Anger after Kenyan ICC trial witness ‘outed’ online


Ruto and Khan his laywyer at the ICC courtroom The Hague September 10 2013


Somalilandsun – A woman who appeared as a protected witness in the crimes against humanity trial of Kenya’s vice president has been named by local media and bloggers, prompting a stark warning from the Hague-based tribunal.

The woman was the prosecution’s first witness in the case against William Ruto, and she delivered a harrowing testimony to the International Criminal Court (ICC) on Tuesday. She was referred to only as “Witness P0536,” her face pixellated and voice distorted.

But within hours of the court session, relayed live on several Kenyan television stations, viewers began speculating on her real identity on Twitter and other social media.

By Wednesday, scores of posts on Twitter gave her supposed real name, while one Kenyan blogger and the website of a tabloid newspaper even published photographs they said were of the witness. Several comments also denounced the woman as a “liar.”

The ICC said it may take legal action.

“Any revelation of the identity of a witness whose identity has been protected… amounts to an offence,” the ICC’s presiding judge Chile Eboe-Osuji said. “Such conducts will be investigated and the culprits will be prosecuted.”

The judge said the warning applied to “everyone inside the courtroom, in the public gallery, in Kenya, and anywhere in the world,” and urged “members of the press, bloggers, social media members or participants and their web hosts… to desist from doing anything that would reveal or attempt to reveal the identity of protected witnesses.”

Rights groups were also furious.

Amnesty International said it was “deeply concerned”, urging “the ICC and the Kenyan authorities to take effective measures to protect the safety and well-being of this witness and her family.”

“The publication, if correct, amounts to a serious breach of an order made by ICC Judges barring the disclosure of the identity of the first witness,” Amnesty’s Deputy Africa Director Sarah Jackson told AFP.

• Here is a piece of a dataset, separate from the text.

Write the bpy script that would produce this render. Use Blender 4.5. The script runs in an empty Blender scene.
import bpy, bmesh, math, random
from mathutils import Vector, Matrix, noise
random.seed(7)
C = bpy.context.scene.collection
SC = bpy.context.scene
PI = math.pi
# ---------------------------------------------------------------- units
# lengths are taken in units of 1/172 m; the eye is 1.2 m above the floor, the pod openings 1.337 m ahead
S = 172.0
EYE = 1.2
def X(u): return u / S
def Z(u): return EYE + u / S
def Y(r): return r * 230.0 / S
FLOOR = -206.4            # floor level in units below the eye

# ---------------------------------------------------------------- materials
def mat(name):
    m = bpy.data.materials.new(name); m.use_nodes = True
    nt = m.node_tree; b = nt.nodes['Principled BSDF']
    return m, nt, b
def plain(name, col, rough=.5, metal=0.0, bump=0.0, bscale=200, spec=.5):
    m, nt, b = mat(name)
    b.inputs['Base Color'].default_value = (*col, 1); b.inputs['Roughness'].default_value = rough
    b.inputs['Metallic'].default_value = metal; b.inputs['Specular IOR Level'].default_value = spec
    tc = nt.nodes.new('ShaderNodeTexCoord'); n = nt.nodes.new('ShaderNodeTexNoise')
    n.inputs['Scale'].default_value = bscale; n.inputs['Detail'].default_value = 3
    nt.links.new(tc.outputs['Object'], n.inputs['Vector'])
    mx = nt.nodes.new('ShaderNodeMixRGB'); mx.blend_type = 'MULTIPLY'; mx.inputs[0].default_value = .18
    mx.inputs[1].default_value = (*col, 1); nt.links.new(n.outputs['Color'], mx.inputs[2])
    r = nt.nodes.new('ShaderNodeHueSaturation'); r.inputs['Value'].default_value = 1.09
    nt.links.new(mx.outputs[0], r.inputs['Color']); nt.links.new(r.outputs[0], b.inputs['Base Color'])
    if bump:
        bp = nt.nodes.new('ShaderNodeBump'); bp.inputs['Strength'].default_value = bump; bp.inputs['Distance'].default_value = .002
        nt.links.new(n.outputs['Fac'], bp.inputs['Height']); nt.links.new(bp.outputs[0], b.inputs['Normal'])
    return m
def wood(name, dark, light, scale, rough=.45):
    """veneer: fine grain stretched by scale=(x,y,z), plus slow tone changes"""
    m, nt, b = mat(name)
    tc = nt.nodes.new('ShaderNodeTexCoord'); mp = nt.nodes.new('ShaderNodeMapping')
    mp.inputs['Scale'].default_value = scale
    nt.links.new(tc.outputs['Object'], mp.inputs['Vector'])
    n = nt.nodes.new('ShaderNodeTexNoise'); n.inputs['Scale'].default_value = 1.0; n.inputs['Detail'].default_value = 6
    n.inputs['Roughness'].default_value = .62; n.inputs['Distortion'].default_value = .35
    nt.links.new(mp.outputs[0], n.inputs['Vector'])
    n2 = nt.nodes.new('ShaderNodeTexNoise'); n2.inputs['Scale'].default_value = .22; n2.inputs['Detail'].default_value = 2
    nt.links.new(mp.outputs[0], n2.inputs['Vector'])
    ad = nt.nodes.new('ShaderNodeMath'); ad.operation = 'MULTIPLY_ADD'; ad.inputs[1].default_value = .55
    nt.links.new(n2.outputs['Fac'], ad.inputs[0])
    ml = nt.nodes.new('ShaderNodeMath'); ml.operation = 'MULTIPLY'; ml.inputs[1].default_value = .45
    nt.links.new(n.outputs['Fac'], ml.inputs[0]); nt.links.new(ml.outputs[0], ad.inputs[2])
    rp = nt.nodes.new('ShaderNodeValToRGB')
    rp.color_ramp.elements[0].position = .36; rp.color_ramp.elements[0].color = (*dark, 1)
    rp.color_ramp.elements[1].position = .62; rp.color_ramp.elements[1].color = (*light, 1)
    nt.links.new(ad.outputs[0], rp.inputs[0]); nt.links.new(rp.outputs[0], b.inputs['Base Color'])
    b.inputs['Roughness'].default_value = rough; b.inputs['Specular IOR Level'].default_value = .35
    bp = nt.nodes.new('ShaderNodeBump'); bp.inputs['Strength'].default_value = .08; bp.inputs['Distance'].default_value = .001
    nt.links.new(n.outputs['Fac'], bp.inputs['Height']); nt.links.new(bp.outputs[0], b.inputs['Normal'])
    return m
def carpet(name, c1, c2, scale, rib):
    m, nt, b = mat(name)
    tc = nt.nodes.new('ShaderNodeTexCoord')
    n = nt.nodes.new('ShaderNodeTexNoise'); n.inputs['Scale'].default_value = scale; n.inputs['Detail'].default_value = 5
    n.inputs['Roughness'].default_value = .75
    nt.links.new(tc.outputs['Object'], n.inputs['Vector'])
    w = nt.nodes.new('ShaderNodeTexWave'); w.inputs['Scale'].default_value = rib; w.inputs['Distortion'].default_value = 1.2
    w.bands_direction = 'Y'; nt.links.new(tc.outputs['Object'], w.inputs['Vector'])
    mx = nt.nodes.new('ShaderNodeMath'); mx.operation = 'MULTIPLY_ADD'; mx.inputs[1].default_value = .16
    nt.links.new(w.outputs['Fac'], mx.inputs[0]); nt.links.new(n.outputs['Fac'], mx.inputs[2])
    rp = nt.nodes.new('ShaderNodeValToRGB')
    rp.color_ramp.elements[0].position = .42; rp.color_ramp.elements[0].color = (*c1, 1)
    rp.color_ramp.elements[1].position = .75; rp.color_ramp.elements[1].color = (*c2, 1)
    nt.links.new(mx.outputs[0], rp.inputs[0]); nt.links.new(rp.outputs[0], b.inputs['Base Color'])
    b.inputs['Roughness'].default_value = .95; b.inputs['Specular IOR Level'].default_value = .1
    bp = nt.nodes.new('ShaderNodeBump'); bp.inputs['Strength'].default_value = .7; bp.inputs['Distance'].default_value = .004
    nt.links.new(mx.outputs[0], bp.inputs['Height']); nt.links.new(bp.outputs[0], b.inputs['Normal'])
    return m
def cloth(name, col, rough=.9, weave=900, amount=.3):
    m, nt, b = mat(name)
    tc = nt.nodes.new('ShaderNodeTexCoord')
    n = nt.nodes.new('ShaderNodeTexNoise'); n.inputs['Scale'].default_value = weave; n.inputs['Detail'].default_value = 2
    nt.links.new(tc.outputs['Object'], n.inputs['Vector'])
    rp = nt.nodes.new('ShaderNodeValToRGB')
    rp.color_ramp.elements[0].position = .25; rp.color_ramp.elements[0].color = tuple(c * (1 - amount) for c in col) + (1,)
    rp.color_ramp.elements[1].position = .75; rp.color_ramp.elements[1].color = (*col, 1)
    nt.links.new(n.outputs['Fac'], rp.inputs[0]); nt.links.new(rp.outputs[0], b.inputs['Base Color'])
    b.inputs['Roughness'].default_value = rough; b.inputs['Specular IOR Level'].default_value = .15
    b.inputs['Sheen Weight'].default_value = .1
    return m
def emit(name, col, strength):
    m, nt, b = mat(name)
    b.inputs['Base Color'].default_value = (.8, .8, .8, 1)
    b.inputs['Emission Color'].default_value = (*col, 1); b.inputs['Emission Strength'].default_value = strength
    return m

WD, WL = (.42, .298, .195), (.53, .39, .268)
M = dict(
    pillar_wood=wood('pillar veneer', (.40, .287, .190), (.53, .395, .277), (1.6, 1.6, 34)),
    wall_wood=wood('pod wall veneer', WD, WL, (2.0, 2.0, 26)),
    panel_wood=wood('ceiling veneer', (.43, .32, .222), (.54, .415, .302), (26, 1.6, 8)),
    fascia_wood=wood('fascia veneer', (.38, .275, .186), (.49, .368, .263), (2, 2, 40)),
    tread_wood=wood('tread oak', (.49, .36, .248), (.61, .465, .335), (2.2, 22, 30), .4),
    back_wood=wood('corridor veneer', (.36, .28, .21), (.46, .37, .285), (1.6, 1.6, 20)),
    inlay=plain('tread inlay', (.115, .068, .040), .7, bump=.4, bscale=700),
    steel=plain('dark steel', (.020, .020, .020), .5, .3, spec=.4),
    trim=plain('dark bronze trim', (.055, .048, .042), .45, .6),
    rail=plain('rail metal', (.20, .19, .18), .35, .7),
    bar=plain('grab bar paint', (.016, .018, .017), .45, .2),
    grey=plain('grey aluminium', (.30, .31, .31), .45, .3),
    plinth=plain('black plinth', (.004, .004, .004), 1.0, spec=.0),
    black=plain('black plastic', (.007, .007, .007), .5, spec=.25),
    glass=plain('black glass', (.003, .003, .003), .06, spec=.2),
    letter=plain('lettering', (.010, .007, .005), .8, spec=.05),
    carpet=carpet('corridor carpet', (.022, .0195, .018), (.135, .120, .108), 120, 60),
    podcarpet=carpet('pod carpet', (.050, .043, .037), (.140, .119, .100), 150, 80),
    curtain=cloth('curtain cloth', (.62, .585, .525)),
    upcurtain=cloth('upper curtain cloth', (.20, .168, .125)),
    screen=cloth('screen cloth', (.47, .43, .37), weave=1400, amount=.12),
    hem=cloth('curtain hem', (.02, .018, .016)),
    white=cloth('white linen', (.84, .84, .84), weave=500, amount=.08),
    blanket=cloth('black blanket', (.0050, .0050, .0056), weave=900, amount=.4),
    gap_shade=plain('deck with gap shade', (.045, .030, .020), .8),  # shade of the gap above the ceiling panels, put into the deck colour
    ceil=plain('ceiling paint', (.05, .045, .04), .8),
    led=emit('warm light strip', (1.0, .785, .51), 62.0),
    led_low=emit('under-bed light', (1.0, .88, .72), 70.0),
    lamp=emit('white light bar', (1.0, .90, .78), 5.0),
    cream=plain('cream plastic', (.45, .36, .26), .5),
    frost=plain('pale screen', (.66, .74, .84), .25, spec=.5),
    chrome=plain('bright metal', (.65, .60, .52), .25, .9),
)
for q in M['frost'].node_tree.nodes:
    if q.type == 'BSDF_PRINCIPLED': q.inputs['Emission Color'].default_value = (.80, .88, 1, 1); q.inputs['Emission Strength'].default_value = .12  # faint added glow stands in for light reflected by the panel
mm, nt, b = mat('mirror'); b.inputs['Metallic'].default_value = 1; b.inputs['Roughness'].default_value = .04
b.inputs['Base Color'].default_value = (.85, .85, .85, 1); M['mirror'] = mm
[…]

The Kenyan Human Rights Commission, an independent NGO, said other witnesses could now back out of the trial.

“Now that a witness has been identified it will be difficult to assure others that they are their family members will be safe. And in Kenya, it’s not just the nuclear family: there are aunts, uncles, cousins,” said spokeswoman Beryl Aidi.

“Witnesses are bound to feel that their family and their extended family may be in danger and might want to withdraw.”

‘Risk of collapse’

The witness had broken down in the Hague court as she recounted how a machete-wielding mob of “around 3,000” youths had trapped some 2,000 people hiding inside a church and set it ablaze.

The prosecution alleges the resulting massacre was part of a plan of ethnic violence orchestrated by Ruto to “satisfy his thirst for power” after disputed 2007 elections. In all, more than 1,000 people died in the post-poll unrest, the worst since Kenya’s independence in 1963.

The ICC, which has also charged Kenyan President Uhuru Kenyatta for allegedly masterminding a campaign of murder, rape, persecution and deportation. His trial is due to start in November, and like Ruto he contests the charges.

According to a Western source, who asked not to be identified, around one-third of the witnesses originally scheduled to testify for the prosecution in the Ruto case have pulled out.

“The risk of collapse is credible,” the source said.

Kenyan political scientist Mutahi Ngunyi said the exposure was a major setback for ICC prosecutor Fatou Bensouda.

“The ICC prosecutor is extremely naive because she assumed that putting the witness behind a curtain and distorting the voice was enough,” he told AFP, noting that the court’s first trial, that of DR Congo warlord Thomas Lubanga, had also been dogged by witness protection issues when former child soldiers were initially expected to testify in court with him present.

In an interview prior to the start of the Ruto trial, Richard Dowden, a writer, journalist and head of the Royal Africa Society, said the ICC risked being severely damaged.

“If the cases… were dropped because of witnesses who appeared credible, and were taken by the ICC to be credible, have withdrawn, then I think the credibility of the ICC would take a big hit because they were not able to protect the witnesses,” he said.